Sempre
me intrigou o fato de que a maior parte das pessoas mais inteligentes que tenho
conhecido são portadoras de uma vaidade muito maior do que a da maioria das
pessoas. É claro que existem falhas nesta avaliação subjetiva, até porque não
temos meios efetivos de quantificar a vaidade (e a própria avaliação da
inteligência nem sempre é muito precisa).
A ambição também parece guardar alguma relação com a inteligência: pessoas mais
dotadas sonham com posições mais altas para si; o fazem por se sentirem
competentes para disputá-las e também porque parecem precisar muito deste tipo
de “alimento” para a vaidade.
Pessoas mais inteligentes e
ambiciosas (as que fazem qualquer tipo de esforço – ou eventuais ações
eticamente duvidosas – com o intuito de atingir seus objetivos práticos)
constituem a elite, aquele grupo que se destaca da média e a quem caberia
direcionar a vida em sociedade. Deveriam fazê-lo em nome dos interesses de
todos. Sabemos que não agem assim e que só cuidam de seus próprios interesses.
O que
também precisa ficar claro é que não cuidam dos interesses dos outros membros
da sua casta: pessoas bem sucedidas disputam tudo umas com as outras. Não há
solidariedade alguma entre os sócios de um iate clube e todos disputam para
saber quem será o proprietário do maior barco.

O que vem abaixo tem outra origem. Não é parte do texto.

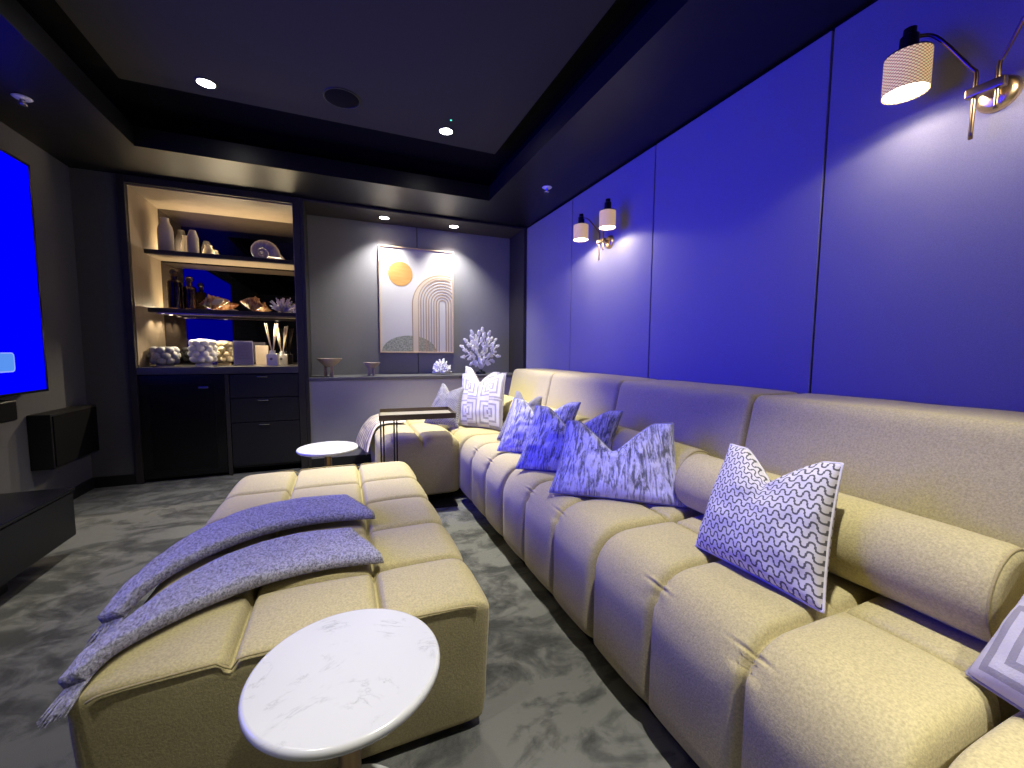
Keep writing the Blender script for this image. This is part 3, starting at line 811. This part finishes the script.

Há mais solidariedade entre os
integrantes de um bairro de periferia do que nos edifícios de luxo.
A elite não é homogênea:
existem os mais ricos (empresários, profissionais liberais bem sucedidos,
artistas e esportistas destacados etc.) e também os que se destacam pela
atividade intelectual (professores de ciências humanas, cientistas, artistas
plásticos etc.). Padecem de uma rivalidade entre si, sendo que estes últimos
costumam se considerar como humanistas, mais preocupados com os destinos da
maioria da população e gostam de se exibir como portadores de um saber
superior.
Os ricos não suportam estar em
condição de inferioridade em relação a quem quer que seja; os mais voltados
para o saber também não!
Assim,
ricos disputam entre si e com os intelectuais; os intelectuais disputam entre
si e com os ricos (usam as citações bibliográficas, com a mesma virulência com
que os ricos usam o dinheiro).
Entre
os membros da elite quase não existem amigos. Os mais bem sucedidos vendem a
imagem de que são pessoas mais felizes; não é verdade. Uma avaliação acurada
mostra que são pessoas que, durante os anos da infância, compreenderam que não
eram dotadas da quota de privilégios inatos que gostariam e que não se
destacariam de forma automática.
Graças
à inteligência privilegiada, passaram a se considerar como altamente
desfavorecidas, posto que queriam possuir tudo que é tido como o melhor. Alguns
eram mais baixos; outros menos aptos para os esportes; outros ainda portadores
de um nariz inadequado; e assim por diante. Usaram suas potencialidades e as
transformaram em atividades que também geram destaque, suprindo assim as
frustrações que tanto as amarguravam.
A
fórmula seria mais ou menos assim: crianças (e depois adultos) frustradas em
sua vaidade (já que não chamavam a atenção e se destacavam da forma como
acontecia com alguns outros) e portadoras de um tipo de inteligência que não
aceita com docilidade suas limitações e imperfeições, desenvolvem uma enorme
frustração por não terem sido tão favorecidas pelo destino quanto gostariam.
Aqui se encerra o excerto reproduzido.